1.永井一哉博士(岡山県農林水産総合センター生物科学研究所長)「景観植物を利用した害虫防除技術の開発」
2.Dr. Young-su Lee(韓国Environmental Agriculture Research Division, Gyeonggi-do Agricultural Research and Extension Services)「キイロテントウによるうどん粉病防除」
3.Dr.JunSeck Lee(韓国Osang Kinsect Co., Ltd.)「 韓国における天敵の現状と将来」
この研究会は、農薬を使わない作物保護の方法として生物的防除法を研究している会社や研究者の集まりです。
毒性の高い農薬しかなかったり、農薬に安易に依存し過ぎていた時代には、食の安全(農薬残留がない)や環境に優しい(非標的生物に悪影響がない)作物保護技術を開発するという目的で、生物的防除(天敵を利用して有害生物を制御する)に大きな期待がかけられました。現在は、農薬自体が進歩して食の安全や環境影響は問題ではなくなってしまったので、初期の目的は弱くなりましたが、多様な作物保護の方法が選択できるということは重要なことです。
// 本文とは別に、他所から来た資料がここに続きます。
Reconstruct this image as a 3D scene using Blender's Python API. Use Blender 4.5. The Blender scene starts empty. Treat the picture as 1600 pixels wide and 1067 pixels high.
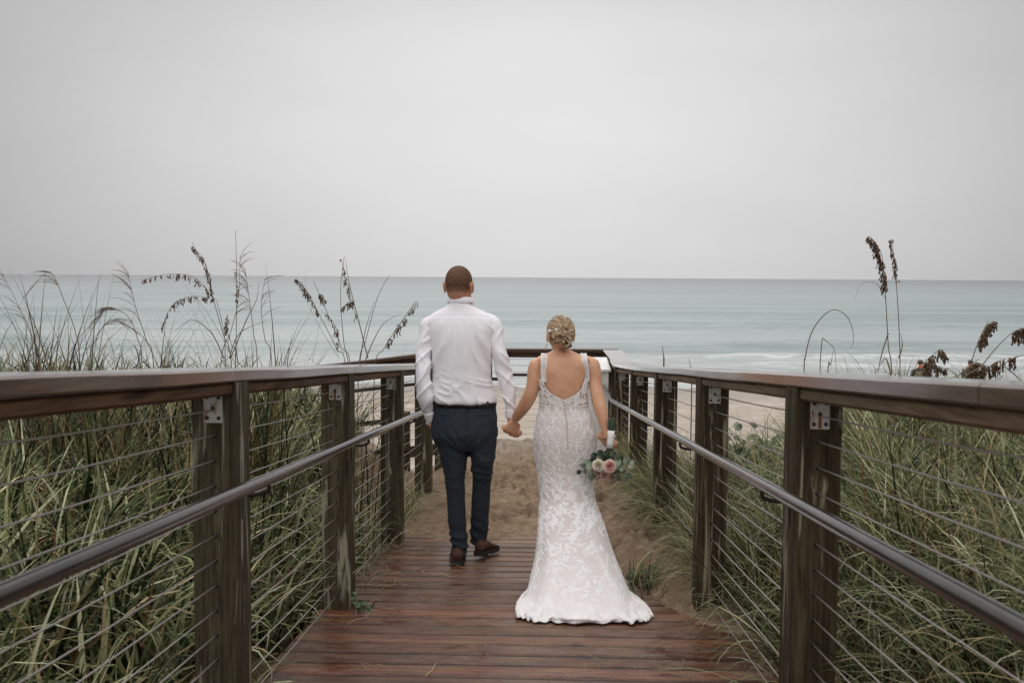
import bpy, bmesh, math, random
import numpy as np
from mathutils import Vector, Matrix, noise as mnoise
rnd = random.Random(7)
rad = math.radians
S = bpy.context.scene
COL = S.collection
PI = math.pi

# ------------------------------------------------------------------ camera, sky, sun, exposure
CAM_P = Vector((0, 0, 1.24))
PITCH, YAW, ROLL = 3.70, 1.66, 0.36
CM = Matrix.Rotation(rad(YAW), 4, 'Z') @ Matrix.Rotation(rad(90 - PITCH), 4, 'X') @ Matrix.Rotation(rad(ROLL), 4, 'Z')
cd = bpy.data.cameras.new('camera'); cam = bpy.data.objects.new('camera', cd); COL.objects.link(cam)
cam.matrix_world = Matrix.Translation(CAM_P) @ CM
cd.lens = 35; cd.sensor_width = 36; cd.clip_start = 0.05; cd.clip_end = 20000
cd.dof.use_dof = True; cd.dof.focus_distance = 5.9; cd.dof.aperture_fstop = 5.6
S.camera = cam

w = bpy.data.worlds.new('World'); S.world = w; w.use_nodes = True
nt = w.node_tree; nt.nodes.clear()
def wn(t, **k):
    n = nt.nodes.new(t)
    for a, b in k.items(): setattr(n, a, b)
    return n
SUN_EL, SUN_AZ = 48, -20      # soft light from high over the sea
out = wn('ShaderNodeOutputWorld'); bg = wn('ShaderNodeBackground')
sky = wn('ShaderNodeTexSky', sky_type='NISHITA', sun_disc=False)
sky.sun_elevation = rad(SUN_EL); sky.sun_rotation = rad(SUN_AZ); sky.dust_density = 6; sky.air_density = 1.2
hs = wn('ShaderNodeHueSaturation'); hs.inputs['Saturation'].default_value = 0.25
nt.links.new(sky.outputs[0], hs.inputs['Color'])
tc = wn('ShaderNodeTexCoord'); sep = wn('ShaderNodeSeparateXYZ'); nt.links.new(tc.outputs['Generated'], sep.inputs[0])
# overcast deck: brightness by elevation
ramp = wn('ShaderNodeValToRGB'); ramp.color_ramp.interpolation = 'EASE'
el = ramp.color_ramp.elements
SKYC = [(0.0, .72), (0.035, .76), (0.13, .80), (0.22, .77), (0.30, .66), (0.52, 1.1), (1.0, 1.8)]
el[0].position, el[1].position = SKYC[0][0], SKYC[-1][0]
def gc(v): return (v, v * .988, v * .993, 1)
el[0].color = gc(SKYC[0][1]); el[1].color = gc(SKYC[-1][1])
for p, v in SKYC[1:-1]:
    e = el.new(p); e.color = gc(v)
nt.links.new(sep.outputs['Z'], ramp.inputs[0])
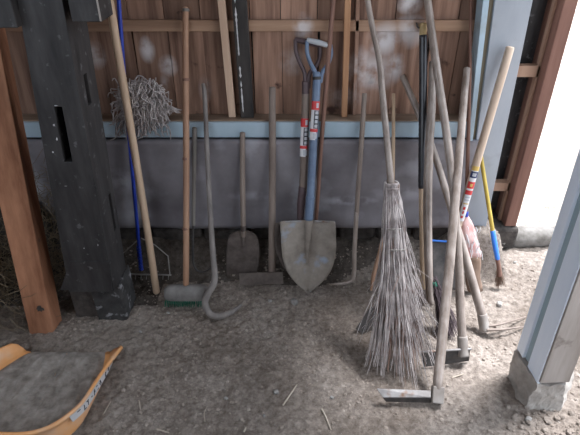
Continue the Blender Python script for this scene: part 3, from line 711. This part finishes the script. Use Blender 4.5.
# --- dark diagonal handle of the two-pronged fork hoe
ln = lean(327, 76, 1.965, .02)
t = thing('two_pronged_hoe', L(484, 326, ln), 'two-pronged hoe with long grey diagonal handle, prongs pointing right', 'hoe')
tube('handle', [L(402.5, 76, ln), L(418, 112, ln), L(434, 153, ln), L(447, 195, ln), L(462, 245, ln), L(474, 287, ln), L(483, 318, ln)], [.0115, .0125, .013, .0135, .016, .017, .0165], m_grey, t, 12)
tube('ferrule', [L(482, 314, ln), L(485, 331, ln)], [.0185, .020], m_weath, t, 10, rnd=False)
tube('prong', [G(487, 326, .030), G(497, 325, .030), G(512, 321, .024), G(526, 316.5, .004)], [.0055, .005, .0035, .0018], m_dim, t, 8)
tube('prong', [G(487, 330, .022), G(502, 329.5, .022), G(514, 328, .016), G(526, 326.5, .004)], [.0055, .005, .0035, .0018], m_dim, t, 8)
# --- black taped handle
ln = lean(303, 28, 1.955, .0)
t = thing('taped_tool', L(424, 302, ln), 'tool with light wooden shaft wrapped in black tape with yellow top', 'tool handle')
tube('shaft', [L(423, 27, ln), L(423.2, 110, ln), L(422, 185, ln), L(424, 300, ln)], [.0125, .0125, .0125, .013], m_light, t, 14)
V, Fc = [], []
pA = [L(423.2, 27+163*i/60, ln)+Vector((-.001*(i > 40), 0, 0)) for i in range(61)]
rr_ = [.0150 if i % 2 else .0142 for i in range(61)]
tube_geo(V, Fc, [L(423.2-(1.2 if i > 44 else 1.2*i/44)*(i/60), 35+153*i/60, ln) for i in range(61)], rr_, 14)
link('tape_wrap', V, Fc, m_tape, t, True)
tube('end_cap', [L(423, 24, ln), L(423, 35, ln)], .0132, m_endw, t, 12)
tube('hook', [L(421, 28, ln), L(417.5, 27, ln), L(416.5, 23, ln)], .003, m_iron, t, 6)
slab('hoe_blade', [L(x, y, (ln[0]-.02, ln[1])) for x, y in ((416, 290), (434, 290), (435, 304), (415, 304))], (0, -1, .2), .004, m_rust, t)
# --- wide grey pole with dark bristle head behind the besom
ln = lean(333, 60, 1.93, .01)
t = thing('dark_bristle_broom', L(440, 330, ln), 'broom with thick grey pole and dark bristles behind the hoes', 'broom')
tube('handle', [L(433, 62, ln), L(431.5, 110, ln), L(429, 150, ln), L(427.5, 215, ln), L(429.5, 290, ln), L(432, 304, ln)], [.014, .0155, .0165, .017, .015, .013], m_grey, t, 12)
V, Fc = [], []
for i in range(260):
    a0 = random.gauss(0, 1); p = L(434+random.gauss(0, 1.5), 283+random.gauss(0, 3), ln)+Vector((0, random.gauss(0, .006), 0))
    e = L(448+a0*6, 330+random.gauss(0, 6)-abs(a0)*2, ln); e.z = max(.006, e.z-.02*random.random()); e.y += random.gauss(0, .015)
    tube_geo(V, Fc, [p, p.lerp(e, .5)+Vector((.006, 0, -.002)), e], [.0012, .0009], 3, cap=False)
stuff(link('bristles', V, Fc, m_dbris, t))
tube('binding', [L(433.5, 283, ln), L(435, 286, ln)], .0125, m_green, t, 10)
# --- long hoe, handle running out of the picture top
ln = lean(358, 20, 1.932, .03)
t = thing('long_hoe', L(463, 356, ln), 'tallest hoe with pale curved handle rising past the wall rail', 'hoe')
tube('handle', [L(426, -12, ln), L(429, 10, ln), L(435.5, 60, ln), L(446, 130, ln), L(453, 188, ln), L(458.5, 255, ln), L(460, 300, ln), L(463, 348, ln)], [.0125, .0135, .0145, .0145, .014, .0145, .0155, .015], m_grey, t, 12)
tube('ferrule', [L(462.2, 336, ln), L(463.4, 356, ln)], [.0175, .019], m_weath, t, 10, rnd=False)
q = [G(420, 352.5, .060), G(470, 349.5, .060), G(469, 361, .004), G(424.5, 367, .004)]
nn = (q[1]-q[0]).cross(q[3]-q[0]).normalized(); nn = -nn if nn.y > 0 else nn
slab('hoe_blade', q, nn, .004, m_iron, t)
tube('worn_edge', [G(419.5, 352, .0625), G(471, 349, .0625)], [.0035, .0045], m_steel, t, 8)
# --- front hoe
ln = lean(400, 68, 1.90, .02)
t = thing('front_hoe', L(437, 400, ln), 'nearest hoe with thick pale worn handle and blade pointing left', 'hoe')
tube('handle', [L(467, 69, ln), L(463.5, 105, ln), L(457, 180, ln), L(449, 270, ln), L(441, 350, ln), L(437.5, 388, ln)], [.0122, .0135, .0150, .0165, .0165, .0165], m_grey, t, 14)
a, s, n = frame(L(441, 350, ln), L(437, 402, ln))
fA, fB = L(438, 386, ln), L(436.8, 403, ln)
c8 = []
for c, k2 in ((fB, 1.02), (fA, 1.0)):
    for du, dv in ((-1, 1), (1, 1), (1, -1), (-1, -1)): c8.append(c+s*du*.0185*k2+n*dv*.015)
hexa('ferrule', c8, m_weath, t, .003)
q = [G(376.5, 388.5, .045), G(431, 390.5, .045), G(431, 397.5, .038), G(383, 397.5, .030)]
nn = (q[1]-q[0]).cross(q[3]-q[0]).normalized(); nn = -nn if nn.z < 0 else nn
slab('hoe_blade', q, nn, .004, m_steel, t, .001)
q = [G(383, 398.2, .027), G(431, 398.2, .034), G(431, 403, .008), G(386, 402, .008)]
nn = (q[1]-q[0]).cross(q[3]-q[0]).normalized(); nn = -nn if nn.y > 0 else nn
slab('blade_shade', q, nn, .003, m_iron, t, .001)  # dark strip added as the shadow under the blade
# --- spade with a printed sticker, leaning right to left
YA, YBm = 1.87, 1.75
tp, bt = P(510, 48, YA), P(452, 247, YBm)
def S(f): return tp.lerp(bt, f)
t = thing('sticker_spade', (bt.x-.03, bt.y, .03), 'spade with pale tan handle bearing a red, white and navy sticker', 'spade')
tube('handle', [S(0), S(.35), S(.7), S(1)], [.0150, .0152, .0150, .0142], m_label_handle, t, 16, rnd=True)
def fy(y): return (y-48)/(247-48)
st = patch('sticker', S(fy(158)), S(fy(216)), .0158, -58, 58, m_white, t)
for y0_, y1_, m in ((158, 162.5, m_gold), (163.5, 170, m_navy), (174, 181, m_redp), (183, 187.5, m_redp)):
    b = patch('print', S(fy(y0_)), S(fy(y1_)), .0166, -58, 50, m, st)
for y0_, y1_, a0, a1, m in ((165, 168.3, -30, 20, m_glyph), (176, 179, -25, 10, m_gold), (189.5, 191, -40, 30, m_glyph), (192.5, 194, -40, 30, m_glyph), (196.5, 197.6, -40, 35, m_gold), (200.5, 203.5, -25, 5, m_redp), (205, 208, -20, 0, m_redp), (210, 212.5, -25, 5, m_redp)):
    patch('print', S(fy(y0_)), S(fy(y1_)), .0171, a0, a1, m, st, 4)
lnS = lean(300, 247, 1.75, .01)
blade('spade_blade', [(240, 431, 461), (243, 430.5, 461.5), (262, 431, 461), (280, 433, 459), (290, 437, 456)], L(446, 240, lnS), L(446, 290, lnS), m_iron, t, .010, .004)
tube('blade_rim', [L(431, 240.5, (lnS[0]-.006, lnS[1])), L(448, 241.5, (lnS[0]-.006, lnS[1]))], .0045, m_sky, t, 8)
# --- red cane broom with pink bristles
ln = lean(292, 2, 1.955, .005)
t = thing('pink_broom', L(474, 290, ln), 'corn broom with thin red cane handle and pink corded bristles', 'broom')
tube('handle', [L(471.5, -22, ln), L(470, 60, ln), L(468.5, 130, ln), L(466, 214, ln)], [.0055, .0062, .007, .0078], m_red, t, 10)
tube('blue_band', [L(466, 212, ln), L(465.8, 216, ln)], .0100, m_brblue, t, 12)
def head(p0, p1, w0, w1, d, ya, yb, mat, nm, par, fl=.5):
    V, Fc = [], []; rows = []
    N = 9
    for j in range(N):
        f = j/(N-1); c = L(p0+(p1-p0)*f, ya+(yb-ya)*f, ln); wv = w0+(w1-w0)*min(1, f*1.9)**.8
        for i in range(16):
            a = 2*PI*i/16; rr = 1+.10*math.sin(i*5+j)
            V.append(c+Vector((math.cos(a)*wv*rr, math.sin(a)*wv*fl*rr, 0)))
    for j in range(N-1):
        for i in range(16): q = j*16+i; q2 = j*16+(i+1) % 16; Fc.append((q, q2, q2+16, q+16))
    Fc.append(tuple(range(16))); Fc.append(tuple((N-1)*16+i for i in range(16)))
    return link(nm, V, Fc, mat, par, True)
head(465.5, 472, .009, .036, 0, 215, 256, m_pink, 'corded_bristles', t)
head(471.5, 474.5, .036, .032, 0, 255, 290, m_bris, 'bristle_ends', t)
V, Fc = [], []
for i in range(26):
    x0 = 460+random.random()*22; y0 = 226+random.random()*27
    ll = (ln[0]-.024, ln[1]); x0 = 465.5+(x0-460)*.75; p = L(x0, y0, ll); e = L(x0+random.uniform(-2, 2), y0+random.uniform(4, 9), ll)
    tube_geo(V, Fc, [p, (p+e)/2+Vector((.002, -.001, 0)), e], .0014, 4)
stuff(link('cord', V, Fc, m_white, t))
# --- yellow and blue scrubbing tool
ln = lean(287, 165, 1.875, .01)
t = thing('yellow_handled_brush', L(500, 286, ln), 'brush with thin yellow handle and bright blue lower end', 'brush')
tube('handle', [L(481, 155, ln), L(483, 170, ln), L(493, 233, ln)], [.0078, .0080, .0085], m_yel, t, 12)
tube('blue_sleeve', [L(492.6, 231, ln), L(495, 245, ln), L(497.5, 259, ln)], [.0100, .0110, .0095], m_sky, t, 12)
tube('neck', [L(497, 257, ln), L(499, 268, ln), L(499.5, 276, ln)], [.009, .009, .010], m_red, t, 10)
V, Fc = [], []
for i in range(90):
    p = L(499+random.gauss(0, .8), 265+random.random()*5, ln); e = L(499.5+random.gauss(0, 2.6), 284+random.gauss(0, 2), ln); e.y += random.gauss(0, .006); e.z = max(e.z, .005)
    tube_geo(V, Fc, [p, e], .0009, 3, cap=False)
stuff(link('bristles', V, Fc, m_bris, t))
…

永井博士の講演は、ナスの害虫ミナミキイロアザミウマを防除してくれるヒメハナカメムシのような天敵が集まってくれる植物の中で、景観植物としての役割も果たしてくれる植物をナスを栽培する施設の側に植えて天敵温存場所を提供するという方法についてでした。
Dr. Young-su Leeの講演は、テントウムシの中には昆虫を餌として食べるもの、植物を餌として食べるもの、微生物を餌として食べるものの3種類があるが、うどん粉病の胞子をどんどん食べてくれるキイロテントウを防除に利用しようという内容でした。
Dr. JunSeck Leeの講演は、韓国政府が天敵技術の発展と産業としての天敵ビジネスを育成することを国家プロジェクトとして強力に支援している現状を紹介しました。国や県や企業がバラバラに生物的防除に取り組んでいる日本の関係者には、羨ましかった筈です。
3題の講演はいずれも大変興味深い、よい内容の講演でした。

面白かったこととして、韓国政府は2013年までに農薬使用量を50%削減するという目標で生物的防除を支援してきたという説明がありましたが、今年が2013年だが目標の達成具合はどうですかという質問に対して、少し顔色が変わって、今年度の終わりに評価されるでしょうと逃げる回答をしていました。何年か前に日本でもゴルフ場の農薬使用量の削減が社会的関心事だった時に、各県が削減実績統計を公表していましたが、製剤量では見かけ上減ったように見えても有効成分量では実質的にあまり変わらなかった(有効成分濃度の高い製剤に切り替えたので)ことを思い出しました。それでも県民には、努力の結果農薬使用量をこれだけ削減したと説明していました。

小雨が降っていましたが、講演会が始まる前に東京農業大学の周りを片手で傘を差しながら4Km ジョギングしました。